More brands have become “pure players” online so is it clever to own lots of stores? Competition such as the beautifully edited and selected brands brought together by Net-a-Porter shows the success of fashion online without a store. A greater online presence plus an innovative marketing campaign could have helped Nicole Farhi out.

Also lets not forget the supply chain: getting the logistics of “right product right time right size” right is the bane of retailers’ lives. If this part of the strategy is inefficient it will inevitably impact on everything else. It’s a difficult balancing act.

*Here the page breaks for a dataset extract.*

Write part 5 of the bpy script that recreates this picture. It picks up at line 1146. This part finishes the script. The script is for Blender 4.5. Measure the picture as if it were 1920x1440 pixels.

Private equity in shining armour?

Maybe the answer is obvious: work with the right investors. Private equity can provide finance and help to develop business models that evolve over time, through every aspect of the business from products and marketing to manufacturing and supply chain management.

There are many investors who specialise in coming to the rescue of ailing and underperforming fashion brands. Sun European Partners is one such example, already established as a name in fashion brand investments. Jaeger and Hunter Boots are among the brands who have recently been bought by private investors. Many private equity houses actively target the fashion sector, including Isis Equity Partners, 3i and Permira.

However private equity investors often want to take fashion brands in a direction that may not fit with a desire for exclusivity and creative freedom. The creative types are not known for having the same views on growth strategies as their financial backers.

Where next for fashion?

Private equity funding can, on the one hand, facilitate rapid international expansion and large returns for investors. However, an overly aggressive expansion plan can risk damaging a brand by eroding its design integrity and its exclusivity, and also by exposing it to other risks such as counterfeiting. This could happen as part of an international marketing strategy, with the potential for over-licensing of its products.

Investors will target brands who may appear to be inefficient or who are struggling. Equally, they may target brands which give rise to potential for further acquisitions and opportunities for their investment funds.

The fashion industry has become dominated by such large groups or conglomerates that “own” a stable of brands. LVMH group, for instance, owns Fendi, Marc Jacobs and Donna Karan to name but a few. This business strategy will further reduce the originality of fashion brands and increase homogeneity within the fashion industry, leading to similarity in retail formats and duplication of products on a global scale.

Surely this is the last thing we need in the fashion business, which traditionally thrives on individuality and newness coupled with unique niche products?

But fashion brands still need good investors and continually evolving business models to manage logistics and match the competition, while harnessing and exploiting the creativity of the brand. A “dream team” of design and finance working well together could just be the future strategic direction for fashion labels.